Llandrillo FdA Photography Show 2026

Watch This Space

14th March, 2026 - 10th May, 2026

Date(s)
14/03/2026 - 10/05/2026
Contact
Watch This Space
Description
Cover Annie

Each year, Oriel Colwyn takes the opportunity to support and showcase the final show group exhibitions from students completing Llandrillo College’s FdA and BA(Hons) Photography courses.

This March we introduce you to the work of the 2nd year FdA students. This exhibition will be OFF SITE in the Porth Eirias space:


New Exhibition: 'WATCH THIS SPACE'

OPENING EVENT:

Date: Saturday 14th March

Time: 6pm - 9pm

Location: PORTH EIRIAS


The show runs until the 10th May and evidences the various genres of photography that exist within the group, as well as identifying the importance of working together to coordinate a meaningful photographic exhibition.

This year's show features work from:

Lily Cotton

"I am a photographer drawn to the ways people present themselves in contemporary culture. My work blends fashion, portraiture, and editorial photography, creating images that are visually polished yet grounded in authenticity. While I take inspiration from magazine-style shoots, I deliberately move away from the conventional model archetypes often seen in commercial media, instead highlighting real people and the uniqueness of their personalities.

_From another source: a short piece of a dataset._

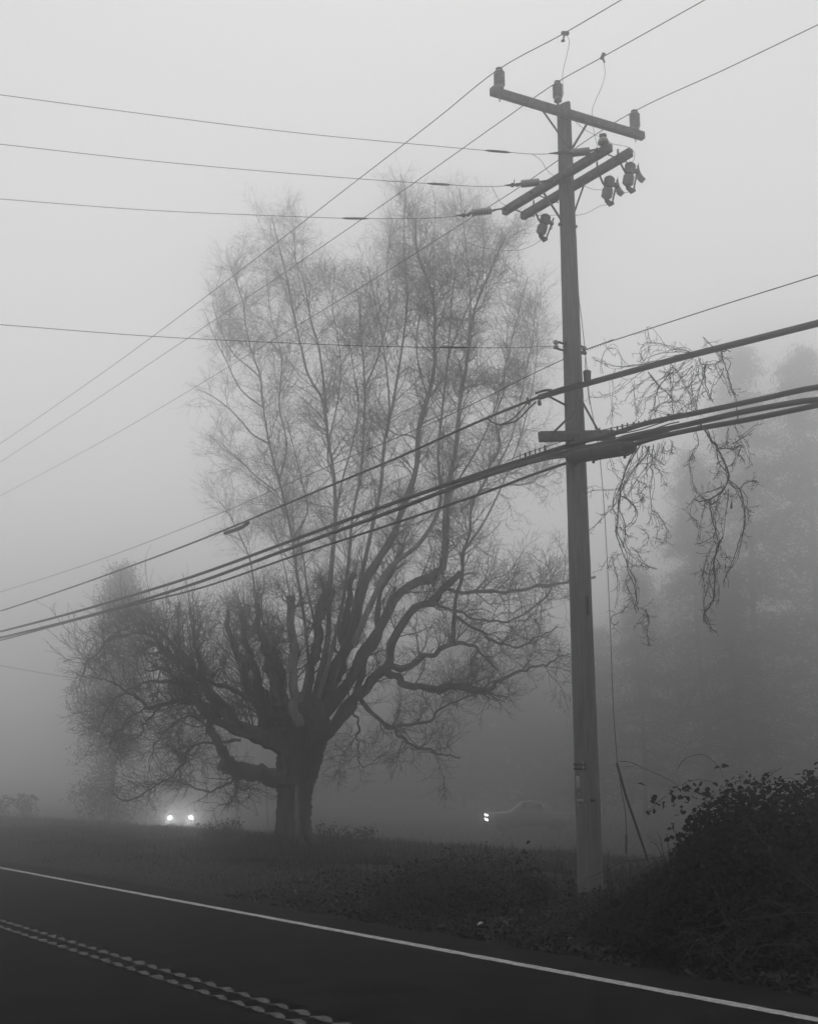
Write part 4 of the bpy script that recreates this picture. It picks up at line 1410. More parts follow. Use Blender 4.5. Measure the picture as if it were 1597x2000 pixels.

Through my photography, I explore self-expression, confidence, and individuality, capturing moments that feel both stylish and genuine. I aim to create images that are striking, thoughtful, and memorable, while also accessible and relatable. Each photograph reflects a balance between performance and authenticity, offering a fresh perspective on contemporary portraiture. My work celebrates diversity, creativity, and the power of being oneself in a world often shaped by expectation."

Portrait by photographer.
(c) Lily Cotton 

Jamie Sheridan

Jamie Sheridan is investigating a whole range of early photographic print processes to include tin-type, cyanotype, salt prints and fibre base fine print. He works with a range of formats that includes 5x4 large format, and a series of medium formats from 6x6 to 6x9. He applies all these analogue technologies to a study of the North Wales Landscape in a very personal project that documents his long standing concern for the environment and his fascination with dislocated spaces.

Landscape photograph by photographer showing mountains and lake in black and white.
(c) Jamie Sheridan

Annie Tudor

"I am a dancer and visual artist whose practice is rooted in growing up with dance. Having spent most of my life training and performing, movement has shaped how I understand my body, identity and creative expression. This background informs my approach to photography and moving image, where the camera becomes a way of continuing my relationship with dance rather than stepping away from it."

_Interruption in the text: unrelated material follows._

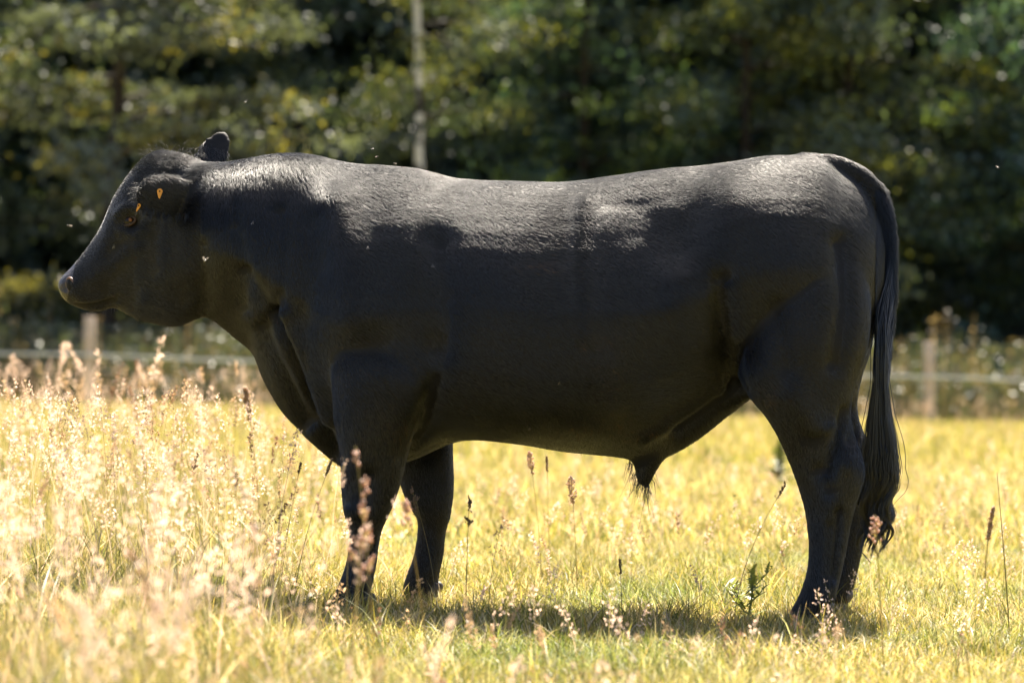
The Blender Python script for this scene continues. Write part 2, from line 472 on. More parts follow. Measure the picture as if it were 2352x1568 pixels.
# ---- sculpting in the side drawing: (points, sigma, height in metres), both flanks
strokes = [
    ([(622, 725), (660, 795), (690, 860), (722, 950), (765, 1050)], 17, -.030),
    ([(650, 720), (690, 800), (722, 880), (748, 960)], 20, .018),
    ([(596, 750), (632, 830), (668, 905), (700, 970)], 14, -.016),
    ([(560, 620), (600, 690), (640, 740)], 16, -.012),
    ([(530, 470), (548, 560), (560, 640), (560, 700)], 18, -.007),
    ([(640, 480), (655, 560), (650, 650), (630, 720)], 15, -.008),
    ([(725, 520), (735, 580), (720, 650), (700, 720)], 40, -.007),
    ([(770, 480), (800, 600), (815, 720)], 50, .026),
    ([(880, 860), (935, 880)], 50, .016),
    ([(800, 850), (812, 960), (830, 1050)], 35, .008),
    ([(992, 870), (982, 920), (962, 985), (938, 1045)], 20, -.008),
    ([(820, 800), (900, 770), (980, 790)], 30, -.004),
    ([(1000, 560), (1010, 680), (1005, 800)], 38, -.018),
    ([(940, 520), (960, 620)], 50, .006),
    ([(1680, 462)], 50, .006), ([(1560, 480), (1610, 440)], 30, .004),
    ([(1480, 520), (1560, 570)], 65, -.005), ([(1400, 462), (1470, 470)], 24, -.003),
    ([(1340, 470), (1330, 600), (1340, 760)], 24, .006),
    ([(1840, 640), (1850, 760)], 100, .016),
    ([(1650, 640), (1665, 760), (1690, 880)], 26, -.022), ([(1560, 650), (1580, 780)], 50, .012),
    ([(1740, 850)], 45, .012),
    ([(1925, 560), (1930, 700), (1912, 830)], 24, -.014), ([(1820, 900), (1860, 960)], 30, .012), ([(1780, 700), (1800, 840)], 22, -.008),
    
    ([(1945, 940), (1925, 1010), (1900, 1075)], 13, -.016),
    ([(1950, 1060)], 22, .006),
    ([(1870, 985), (1910, 975)], 16, .006),
    ([(1560, 985), (1640, 925), (1700, 895)], 13, -.022), ([(1480, 1010), (1580, 945), (1660, 902)], 16, .010),
    ([(1400, 930), (1390, 850)], 36, .006), ([(1400, 1000), (1330, 985)], 30, .005),
    ([(400, 610)], 48, .012), ([(330, 690), (410, 715), (450, 690)], 18, .006),
    ([(455, 560), (462, 640), (465, 700)], 20, -.014),
    ([(172, 701), (195, 703), (223, 700), (242, 694), (258, 687)], 5.5, -.014), ([(192, 713), (225, 713)], 8, .005), ([(185, 688), (225, 685), (250, 676)], 11, .006), ([(258, 700), (275, 712)], 10, -.004),
    ([(272, 492), (290, 476), (322, 478), (338, 495)], 11, .014), ([(300, 512)], 14, -.015), ([(278, 530), (300, 540), (325, 530)], 10, .006), ([(268, 560), (245, 590)], 12, -.005), ([(345, 545), (350, 620)], 22, -.006),
    ([(310, 565), (250, 610), (215, 640)], 16, .006), ([(270, 620), (300, 660)], 26, -.005),
    ([(345, 440), (370, 400)], 22, .010), ([(152, 660)], 11, -.010), ([(168, 650), (172, 675)], 10, .006),
    ([(395, 372), (350, 378)], 26, .008),
    ([(815, 1165)], 20, .010), ([(858, 1235), (850, 1310)], 7, -.008), ([(1926, 1170), (1914, 1320)], 8, -.009), ([(1968, 960), (1955, 1010)], 10, -.010), ([(1880, 1080), (1900, 1120)], 16, -.006), ([(835, 1330)], 14, .006), ([(1875, 1375)], 16, .006), ([(845, 1090), (835, 1150)], 15, -.004), ([(838, 1270), (828, 1320)], 8, -.004), ([(1905, 1200), (1898, 1320)], 9, -.005),
]
def seg_dist(x, y, pts):
    d = np.full(len(x), 1e9)
    pts = np.array(pts, float)
    if len(pts) == 1:
        return np.hypot(x - pts[0, 0], y - pts[0, 1])
    for a, b in zip(pts[:-1], pts[1:]):
        ab = b - a
        t = np.clip(((x - a[0]) * ab[0] + (y - a[1]) * ab[1]) / (ab @ ab), 0, 1)
        d = np.minimum(d, np.hypot(x - a[0] - t * ab[0], y - a[1] - t * ab[1]))
    return d
Pn = P.copy(); Pn[:, 1] = -np.abs(Pn[:, 1])
SX, SY = unside(Pn)
flank = np.clip((np.abs(N[:, 1]) - 0.15) / 0.5, 0, 1)
ear_m = (SX < 535) & (SY < 510) & (np.abs(P[:, 1]) > .155)
disp = np.zeros(nv)
SX_body = lambda pts: pts[0][0] > 480
for pts, sg, amp in strokes:
    d = seg_dist(SX, SY, pts)
    disp += amp * (1.5 if SX_body(pts) else 1.0) * np.exp(-(d / sg) ** 2)
disp *= flank * (~ear_m)
disp += 0.0007 * noise3(P, 6.0) * (~ear_m) + 0.0012 * noise3(P + 3, 2.2) * (~ear_m)
# soft neck wrinkles
wr = np.exp(-((SX - 590) / 90) ** 2) * np.exp(-((SY - 650) / 170) ** 2)
disp += 0.0035 * wr * np.sin((SX + 0.15 * SY) / 13.0) * flank
P = P + N * disp[:, None]
for it in range(3):
    P = P + 0.4 * lap(P)
N = vnormals(P)
SX, SY = unside(P)
body_me.polygons.foreach_set('use_smooth', np.ones(len(body_me.polygons), dtype=bool))
body_me.name = 'body'

# materials of the bull
M_SKIN = mat_pbr('bull_hide', (0.009, 0.008, 0.0075), 0.62, 0.25, (0.006, 0.0052, 0.005), 0.0, 90)
M_NOSE = mat_pbr('bare_nose', (0.045, 0.032, 0.028), 0.35, 0.5, (0.02, 0.016, 0.015), 0.5, 90)
M_NOSTRIL = mat_pbr('nostril_skin', (0.30, 0.16, 0.10), 0.45, 0.5, (0.12, 0.07, 0.05), 0.3, 80)  # pinkish-brown skin, with light glowing through the rim put into its colour
M_HOOF = mat_pbr('hoof_horn', (0.10, 0.085, 0.07), 0.5, 0.4, (0.04, 0.034, 0.03), 0.4, 40)
M_LID = mat_pbr('brown_eyelid', (0.022, 0.013, 0.009), 0.6, 0.4, (0.05, 0.025, 0.014), 0.4, 70)
M_EYE = mat_pbr('dark_eye', (0.010, 0.007, 0.006), 0.12, 0.25, (0.02, 0.010, 0.006), 0, 30, 0.0)
M_IRIS = mat_pbr('amber_iris', (0.17, 0.068, 0.024), 0.25, 0.3, (0.25, 0.08, 0.025), 0, 60, 0.0)
M_TAG = mat_pbr('orange_tag', (0.80, 0.34, 0.02), 0.4, 0.5, (0.70, 0.28, 0.02), 0, 60)

def mat_hair(name, mel, red, rough=0.3, radial=0.35, coat=0.0, vary=0.3, sheen=0.0, absorb=None):
    m, nt, out = new_mat(name)
    h = nt.nodes.new('ShaderNodeBsdfHairPrincipled')
    h.model = 'CHIANG'
    h.parametrization = 'MELANIN'
    h.inputs['Melanin'].default_value = mel
    h.inputs['Melanin Redness'].default_value = red
    h.inputs['Roughness'].default_value = rough
    h.inputs['Radial Roughness'].default_value = radial
    h.inputs['Coat'].default_value = coat
    h.inputs['IOR'].default_value = 1.64
    h.inputs['Random Color'].default_value = vary
    h.inputs['Random Roughness'].default_value = 0.2
    if absorb:
        h.parametrization = 'ABSORPTION'
        h.inputs['Absorption Coefficient'].default_value = absorb
    k = nt.nodes.new('ShaderNodeBsdfHair'); k.component = 'Reflection'
    k.inputs['Color'].default_value = (.80, .78, .76, 1)
    k.inputs['RoughnessU'].default_value = .17; k.inputs['RoughnessV'].default_value = 1.0
    mx = nt.nodes.new('ShaderNodeMixShader'); mx.inputs[0].default_value = sheen
    nt.links.new(h.outputs[0], mx.inputs[1]); nt.links.new(k.outputs[0], mx.inputs[2])
    nt.links.new(mx.outputs[0], out.inputs[0])
    return m
M_FUR = mat_hair('black_coat', 1.0, 0.15, 0.27, 0.36, 0.0, 0.05, 0.0, (3.6, 5.2, 6.8))
M_SWITCH = mat_hair('black_tail_hair', 1.0, 0.20, 0.20, 0.30, 0.0, 0.1, 0.0, (5.0, 6.0, 7.0))
M_DUSTY = mat_hair('dusty_coat', 0.62, 0.45, 0.4, 0.5, 0.0, 0.3, 0.0)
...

"This project brings together video, digital photography and film to examine movement through both collaboration and self-representation. Alongside working with other dancers, I place myself within the frame, appearing in the dance video and creating self-portraits on film. Locating my body within the work reflects a personal history."

"The project acts as a visual reflection on growing up with dance, capturing moments of motion, stillness and transition. By blurring the boundaries between dancer and photographer, the work explores how identity, memory and movement are held within an image, and how dance continues to shape my evolving creative practice."

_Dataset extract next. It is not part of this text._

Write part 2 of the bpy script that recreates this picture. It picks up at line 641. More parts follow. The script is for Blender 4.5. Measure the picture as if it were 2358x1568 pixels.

 Image by photographer showing a ballet dancer.
(c) Annie Tudor 

Terry Rees

Terry Rees spent the summer of 2025 photographing 100 castles in Wales. The results are far from the tourist brochure type image embedded in the cultural psyche. These images have the feel of the historical monuments survey that beautifully references contemporary aesthetics and the fascination with objective looking as a framing device for actual objects. The number of castles and general obscurity manage to breach the superstructures of Caernarfon, Beaumaris and Harlech and bring us back to the idea of the local and the ancient dynasties and kingships that are largely lost to the overbearing narrative of the Norman conquest.

 Photograph by photographer showing desolate rock formations.